Thursday, February 24, 2011

Save me from The World of Birds


We have now been in Cape Town for just over a month and AA has settled into his job at the University whilst The Ginger Prince and I have got ourselves into a kind of routine.

My days of route taxis are over for the moment and I can now be found taking TGP out for his morning activity in a hire car, gingerly ploughing along a variety of practiced routes that I know won’t take me onto the Freeway, whilst everything beeps at me for going too slowly.  Every week includes at least one visit to Gymboree, a kind of toddler gym, and one to Kirstenbosch Botanical Gardens. Not many places can remain tranquil once the Ginger Prince is in them but Kirstenbosch pulls it off beautifully.
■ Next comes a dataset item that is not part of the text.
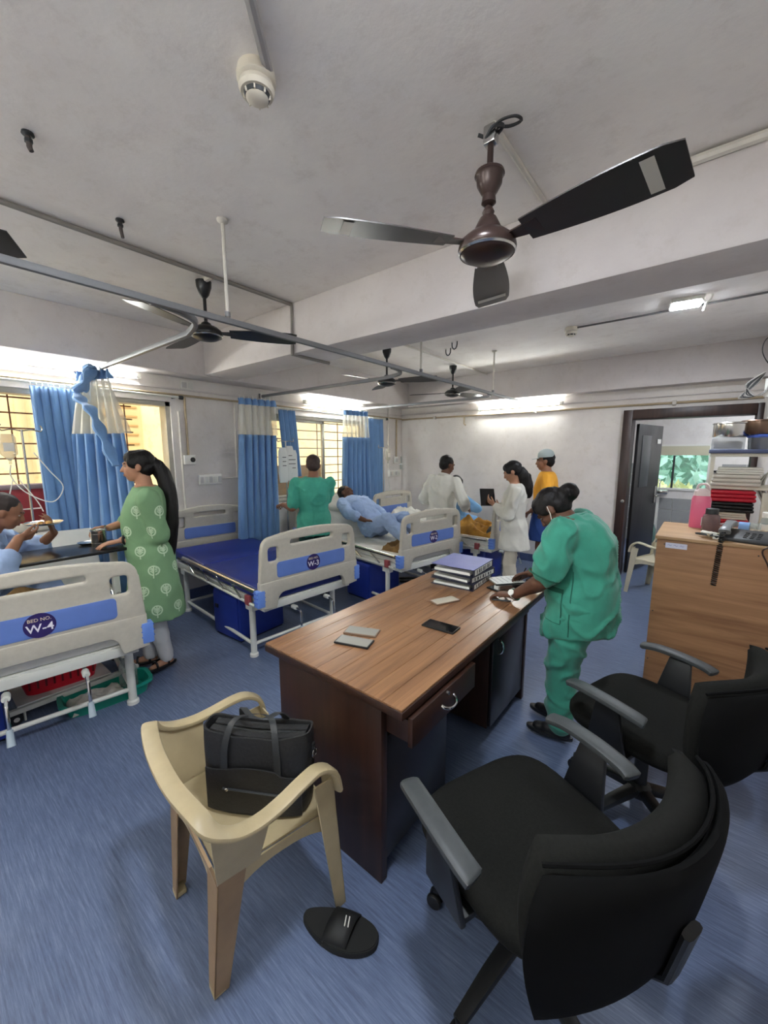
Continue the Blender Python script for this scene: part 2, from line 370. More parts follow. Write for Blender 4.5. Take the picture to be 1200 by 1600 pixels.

TGP collects sticks, paddles in streams and bothers local wildlife, whilst I sit in dappled sun at the blue green base of Table Mountain
Most places in Cape Town are relaxed and spacious but there are exceptions as we discovered when we visited The World of Birds in Hout Bay. Tranquil it is not. There is a never ending warren of ramshackle paths through aviaries full of literally thousands of birds from different countries bundled in together. To make the screeching and flapping even worse a colony of local wild Ibis have decided to make several huge nests on top of the expanse of chicken wire that forms the roof, giving the impression that there are so many of the creatures that they are actually blocking out the sun.
AA assured me it wasn’t cruel but, although TGP loved it of course, it gave me the creeps.
Whilst they called themselves a wildlife sanctuary the park looked like some eccentric individual’s bird and animal collection grown way, way out of control. There was probably a point in this person’s life when they could have stopped and thought, have I got enough birds in here? But they didn’t. Everywhere you look something flaps or a (wild) rat scuttles away from a bird feeder. There are also pens of multiple mammals including about 100 guinea pigs snuffling around a giant feeding bowl. It isn't that there isn't a lot to see; I particularly liked an area where tiny yellow monkeys frisk your bag for treats and play with your jewellery, but I have always thought moderation is appropriate where small animals are concerned.
TGP and AA are two of the most enthusiastic people I know and even they were shuffling feet as we traipsed through yet another circular Owl Walk and aside from AA registering his surprise that the eagle in the aviary wasn’t killing all the other birds no one said much. I became aware that we were actually walking through someone’s confused mind when we entered the Enchanted Garden which was an aviary full of literally hundreds of the kind of stone garden ornaments that can be found at any garden centre, piled up on top of each other, as well as the birds that had just happened to spill out of the other aviaries. 
The World of Birds is a modern day cautionary tale to hoarders, working on the principal that if you are going to have one of something you might as well have a hundred and fifty. The two strange notices below will allow you to make up your own minds. Suffice to say if you told me I had to live at The World of Birds in Hout Bay I would be straight back in that cupboard.